Les responsables turc et qatari étaient, selon certaines informations, mécontents de l’initiative prise par l’opposition de faire chuter le gouvernement d’union nationale, en violation de l’accord de Doha, mais leur initiative avait la bénédiction du roi Abdallah d’Arabie, et, en définitive, les trois responsables réunis à Damas ont décidé d’appeler les Libanais à revenir à l’accord syro-saoudien pour surmonter cette crise. Des rumeurs indiquent d’ailleurs que le président syrien pourrait se rendre chez le roi Abdallah dans le courant de la semaine pour lui souhaiter un bon rétablissement. Mais des sources bien informées s’empressent de déclarer qu’il ne faut pas non plus attendre des miracles d’un processus qui a duré des mois avant de se terminer, pour l’instant, en queue de poisson.

Aujourd’hui donc, le scénario le plus probable est le suivant : l’opposition ne peut pas faire nommer son candidat à la présidence du Conseil et Saad Hariri désigné une seconde fois, par une faible majorité, ne peut pas non plus former un gouvernement, sans des personnalités chiites représentatives et sans même des personnalités druzes de poids, puisque Joumblatt a clairement affirmé à ses interlocuteurs que non seulement il ne donnera pas ses voix à l’opposition, mais il refusera de participer à un gouvernement à coloration unique. Autre scénario possible, le président Sleiman reporte une nouvelle fois les consultations parlementaires. Mais le résultat est le même : le Liban se trouve face à une crise gouvernementale et la seule issue possible pour l’instant est l’acceptation par les deux camps de l’accord syro-saoudien.

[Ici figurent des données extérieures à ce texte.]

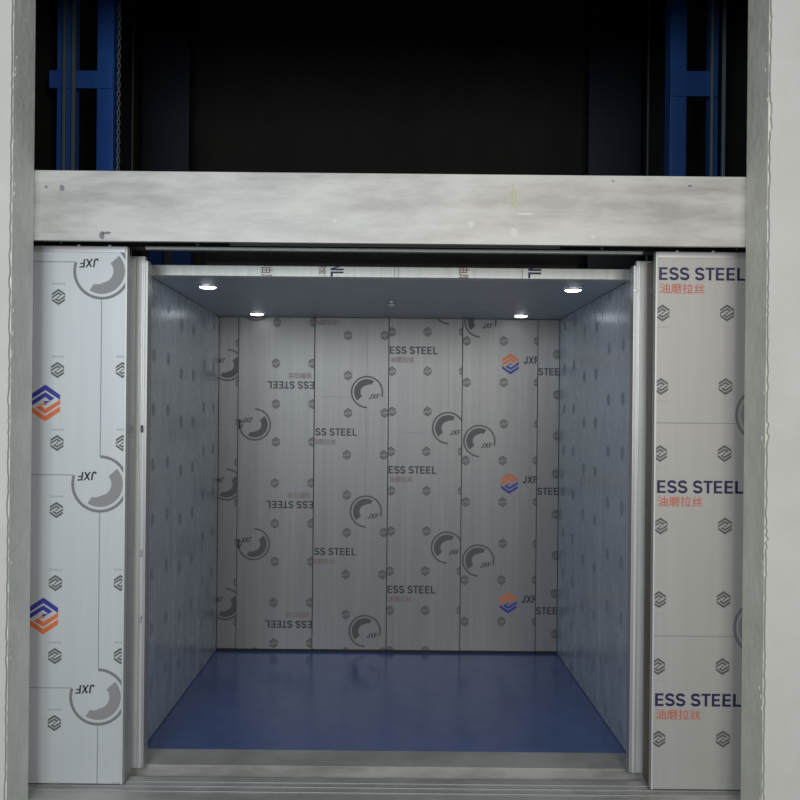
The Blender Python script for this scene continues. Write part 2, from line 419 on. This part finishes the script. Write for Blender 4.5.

Pour l’opposition, la chute du gouvernement a permis d’affaiblir Saad Hariri, au point que la communauté internationale se mobilise pour le ramener dans ses fonctions. Elle estime donc que sa démarche a ouvert la voie à une nouvelle négociation à grande échelle, tout en établissant une sorte d’équilibre dans le rapport de force politique interne. Pour le 14 Mars, l’incapacité de l’opposition de faire nommer son candidat à la tête du gouvernement, doublée de la remise de l’acte d’accusation par Bellemare au juge Fransen, lui a fait perdre une carte importante et elle est désormais affaiblie. Ce serait en quelque sorte une équation selon laquelle les deux camps seraient faibles. Mais cela ne semble pas pour autant les rendre plus sages, puisque pour l’instant, avec ou sans les injonctions des ministres du Qatar et de Turquie, chacun campe sur ses positions.

L’opposition exige un gouvernement qui suspende toute coopération libanaise avec le TSL, en plus d’un appui clair à la résistance contre Israël. Saad Hariri refuse cette équation, ou en tout cas a posé des conditions qualifiées d’inacceptables par l’opposition en contrepartie de son accord. Lui et son camp comptaient sans doute sur un effet déterminant des pressions arabes et régionales exercées sur la Syrie pour faire céder l’opposition. Mais la Syrie, qui a refusé de faire pression sur Joumblatt, respectant ainsi sa position délicate, maintient son appui total à la résistance et sa position vis-à-vis du TSL. Les dirigeants syriens estiment que le temps joue en leur faveur ; les Américains aussi, qui attendent toutefois la réunion d’Istanbul avec les Iraniens le 21 janvier pour définir la prochaine étape dans la région.

Seuls les Libanais sont les perdants. Ils sont les pièces du jeu d’échecs, mais les joueurs sont hors de leurs frontières.